▶ _What this task involves_
Look through the lines below and extract each one that contains "from".
** START **
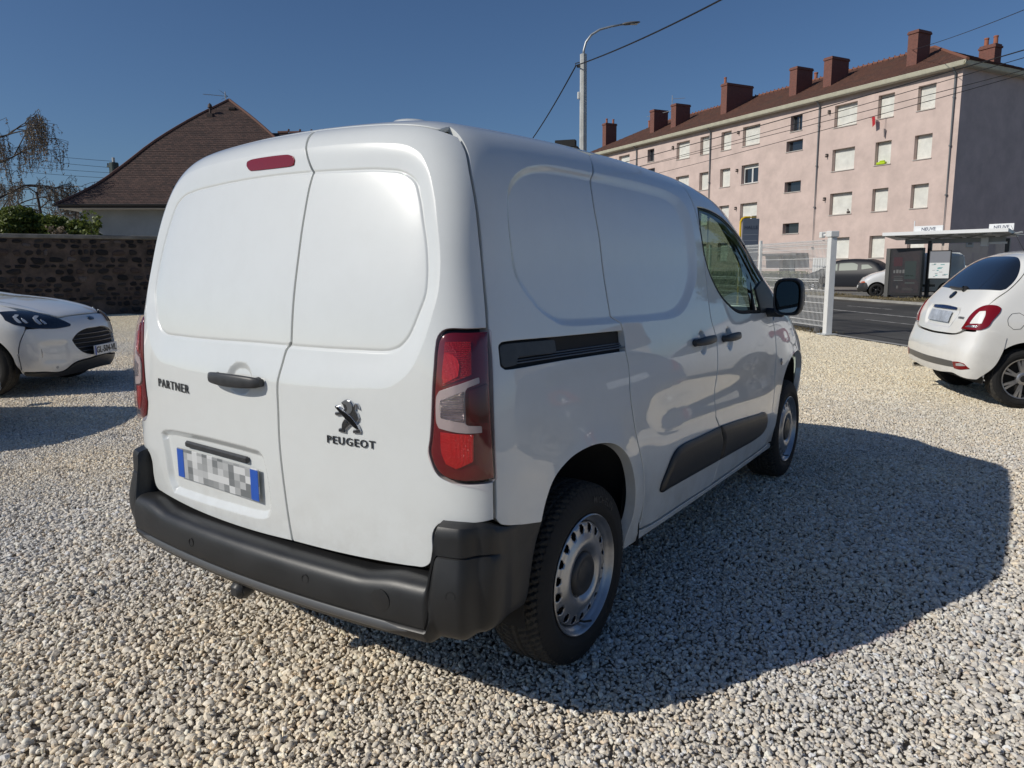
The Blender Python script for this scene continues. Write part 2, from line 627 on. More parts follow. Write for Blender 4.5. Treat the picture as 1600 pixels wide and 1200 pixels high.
# ------------------------------------------------------------------ body panels
def panel(name, body, pm, outline, mtl, parent, holes=(), relief=None, sp=.012, edge=.004, depth=.038, off=0.0,
          inset=.0048, feat=(), label=None, mirror=False, both=False, thick_uv=False, sub=None, rad=.012, step=None, extra=None):
    """a sheet of bodywork cut along an outline, its rim rolled inwards"""
    st = step or max(sp * .8, .006)
    loops = []
    o = curve(outline, st, rad=rad)
    loops.append(offset_in(o, inset))
    for h in holes:
        hh = curve(h, st, rad=rad)
        loops.append(offset_in(hh, -inset)[::-1].copy())
    pts = []; edges = []
    for L in loops:
        b = len(pts)
        pts += L.tolist()
        n = len(L)
        edges += [(b + i, b + (i + 1) % n) for i in range(n)]
    nb = len(pts)
    allb = loops
    def dist_in(q):
        d, i = dist_poly(q, allb[0])
        v = np.where(i, d, -1)
        for L in allb[1:]:
            dd, ii = dist_poly(q, L)
            v = np.where(ii, -1, np.minimum(v, dd))
        return v
    cand = []
    thr = []
    for L in loops:
        for r in ((edge * .35, edge, edge * 2.2) if edge > 0 else ()):
            q = offset_in(L, r)
            cand.append(q); thr.append(np.full(len(q), r * .9))
    for fl in feat:
        q = np.asarray(fl)
        cand.append(q); thr.append(np.full(len(q), max(edge * 2.6, .003)))
    lo = loops[0].min(0); hi = loops[0].max(0)
    gx = np.arange(lo[0] + sp * .5, hi[0], sp); gy = np.arange(lo[1] + sp * .5, hi[1], sp * .87)
    XX, YY = np.meshgrid(gx, gy)
    XX = XX + (np.arange(len(gy)) % 2)[:, None] * sp * .5
    q = np.stack([XX.ravel(), YY.ravel()], 1)
    cand.append(q); thr.append(np.full(len(q), max(edge * 2.6, sp * .45)))
    cand = np.concatenate(cand); thr = np.concatenate(thr)
    cand = cand[dist_in(cand) > thr]
    # drop near duplicates on a fine lattice
    key = np.round(cand / .0011).astype(np.int64)
    _, ui = np.unique(key, axis=0, return_index=True)
    cand = cand[np.sort(ui)]
    allp = pts + cand.tolist()
    r = geometry.delaunay_2d_cdt([Vector(p) for p in allp], edges, [], 0, 1e-6)
    V2 = np.array([(v.x, v.y) for v in r[0]])
    T = np.array([list(f) for f in r[2] if len(f) == 3], dtype=np.int64)
    cen = V2[T].mean(1)
    keep = dist_in(cen) > 0
    T = T[keep]
    a2 = ((V2[T[:, 1], 0] - V2[T[:, 0], 0]) * (V2[T[:, 2], 1] - V2[T[:, 0], 1]) - (V2[T[:, 1], 1] - V2[T[:, 0], 1]) * (V2[T[:, 2], 0] - V2[T[:, 0], 0]))
    T = T[np.abs(a2) > 1e-10]; a2 = a2[np.abs(a2) > 1e-10]
    T = np.where((a2 > 0)[:, None], T, T[:, ::-1])
    used = np.unique(T)
    remap = -np.ones(len(V2), int); remap[used] = np.arange(len(used))
    V2 = V2[used]; T = remap[T]
    rel = relief
    P, Nn = body.surf(pm, V2[:, 0], V2[:, 1], rel)
    dd = np.maximum(dist_in(V2), 0) if edge > 0 else None
    # rolled rim
    if edge > 0:
        t = np.clip(1 - dd / edge, 0, 1)
        drop = edge * (1 - np.sqrt(np.maximum(1 - t * t, 0))) * .8
        P = P - Nn * (drop - off)[:, None]
    else:
        P = P + Nn * off
    # orientation: make sure faces look outwards
    fn = np.cross(P[T[:, 1]] - P[T[:, 0]], P[T[:, 2]] - P[T[:, 0]])
    if (fn * Nn[T[:, 0]]).sum() < 0:
        T = T[:, ::-1]
    NV = Nn.copy()
    F = T.tolist(); Vv = P.tolist(); NN = None
    # outward direction on the rim, for normals and the skirt
    mo = [remap[k] for k in range(len(remap))]
    orig = r[3]
    loopidx = {}
    for k, src in enumerate(orig):
        for s_ in src:
            loopidx[s_] = k
    bcount = 0
    skV = []; skN = []; skF = []
    base_n = len(Vv)
    rimN = NV.copy()
    for L in loops:
        n = len(L)
        ids = [remap[loopidx.get(bcount + i, 0)] for i in range(n)]
        bcount += n
        ids = [i for k, i in enumerate(ids) if i >= 0 and (k == 0 or i != ids[k - 1])]
        n = len(ids)
        if n < 3: continue
        A = P[ids]
        tang = np.roll(A, -1, 0) - np.roll(A, 1, 0)
        out = np.cross(tang, Nn[ids])
        out /= np.linalg.norm(out, axis=1, keepdims=True) + 1e-12
        # outward = away from material: compare with interior direction through 2D offset sign
        sgn = 1.0
        # loops are CCW for the outline, CW for holes; material is on the left in 2D. use mean test
        inner2 = offset_in(L, max(edge, .004))[:1]
        pi, _ = body.surf(pm, inner2[:, 0], inner2[:, 1], rel)
        k0 = ids[0]
        if np.dot(out[0], pi[0] - P[k0]) > 0: sgn = -1.0
        out *= sgn
        if edge > 0:
            rimN[ids] = (Nn[ids] * .55 + out * .85)
        s0 = base_n + len(skV)
        skV += A.tolist(); skN += out.tolist()
        dn = A - Nn[ids] * depth
        skV += dn.tolist(); skN += out.tolist()
        for i in range(n):
            j = (i + 1) % n
            f = [s0 + i, s0 + j, s0 + n + j, s0 + n + i]
            e1 = np.asarray(A[j]) - A[i]; e2 = dn[i] - A[i]
            if np.dot(np.cross(e1, e2), out[i]) < 0: f = f[::-1]
            skF.append(f)
    if depth > 0:
        Vv = Vv + skV; F = F + skF
        NN = np.concatenate([rimN, np.array(skN)]) if skN else rimN
    else:
        NN = rimN
    NN = NN / (np.linalg.norm(NN, axis=1, keepdims=True) + 1e-12)
    Vv = np.array(Vv)
    res = []
    for mir in ((False, True) if both else (mirror,)):
        V3 = Vv.copy(); N3 = NN.copy(); F3 = F
        if mir:
            V3[:, 0] *= -1; N3[:, 0] *= -1; F3 = [f[::-1] for f in F]
        ob = mesh_obj(name, V3, F3, mtl, parent, True, N3, label)
        res.append(ob)
    return res if both else res[0]


def bevel_fn(outer, inner, D, over=0.0, groove=0.0, gw=.005):
    """relief that sinks D from outer outline to inner outline; returns height and slopes"""
    outer = np.asarray(outer); inner = np.asarray(inner)
    lo, hi = outer.min(0) - .002, outer.max(0) + .002
    def f(P2):
        n = len(P2); H = np.zeros(n); G = np.zeros((n, 2))
        m = ((P2 > lo) & (P2 < hi)).all(1)
        if not m.any(): return H, G
        Q = P2[m]
        o, go = sdf_g(Q, outer); i, gi = sdf_g(Q, inner)
        den = np.maximum(o - i, 1e-6)
        t = np.clip(o / den, 0, 1)
        act = (o > 0) & (i < 0)
        g = .35 * t * t * (3 - 2 * t) + .65 * t
        dg = .35 * 6 * t * (1 - t) + .65
        b = over * (27 / 4.0) * t * t * (1 - t)
        h = -D * (np.where(o <= 0, 0, np.where(i >= 0, 1, g)) + b * act)
        db = over * (27 / 4.0) * (2 * t - 3 * t * t)
        k = -D * (dg + db) * act / den ** 2
        gr = k[:, None] * (-i[:, None] * go + o[:, None] * gi)
        if groove:
            q = -groove * np.exp(-(i / gw) ** 2)
            h = h + q; gr = gr + (q * (-2 * i / gw ** 2))[:, None] * gi
        H[m] = h; G[m] = gr
        return H, G
    return f


def fd(fn, e=2e-3):
    """wrap a plain height function with finite-difference slopes"""
    def f(P2):
        a = np.array([e, 0]); b = np.array([0, e])
        return fn(P2), np.stack([(fn(P2 + a) - fn(P2 - a)) / (2 * e), (fn(P2 + b) - fn(P2 - b)) / (2 * e)], -1)
    return f


def stack_relief(fs):
    def rel(a, b):
        P2 = np.stack([a, b], -1)
        h = np.zeros(len(a)); g = np.zeros((len(a), 2))
        for f in fs:
            r = f(P2)
            if isinstance(r, tuple): h = h + r[0]; g = g + r[1]
            else:
                q = fd(f)(P2); h = h + q[0]; g = g + q[1]
        return h, g[:, 0], g[:, 1]
    return rel


def on_surface(body, pm, V, F, a0, b0, sx=1.0, sy=1.0, slope=0.0, lift=.0, relief=None):
    """lay flat 2D artwork (x right, y up, z depth) on the bodywork round (a0,b0)"""
    V = np.asarray(V, float)
    a = a0 + V[:, 0] * sx; b = b0 + V[:, 1] * sy + V[:, 0] * slope
    P, Nn = body.surf(pm, a, b, relief)
    return P + Nn * (V[:, 2] + lift)[:, None]
# ================================================================== ground, gravel, road
EDGE_P = Vector((-.88, 13.48, 0)); EDGE_D = Vector((.671, -.741, 0)).normalized(); EDGE_N = Vector((.741, .671, 0)).normalized()


def strip(name, d0, d1, t0, t1, z, m, seg=1):
    """a sheet running along the road: d = distance beyond the lot edge, t = along it"""
    V = []; F = []
    for i in range(seg + 1):
        t = t0 + (t1 - t0) * i / seg
        for d in (d0, d1):
            p = EDGE_P + EDGE_D * t + EDGE_N * d
            V.append((p.x, p.y, z))
    for i in range(seg): F.append([2 * i, 2 * i + 2, 2 * i + 3, 2 * i + 1])
    o = mesh_obj(name, V, F, m); o['kind'] = 'structure'
    return o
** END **
▶ _Output below_
The Blender Python script for this scene continues. Write part 2, from line 627 on. More parts follow. Write for Blender 4.5. Treat the picture as 1600 pixels wide and 1200 pixels high.
        # outward = away from material: compare with interior direction through 2D offset sign
    """relief that sinks D from outer outline to inner outline; returns height and slopes"""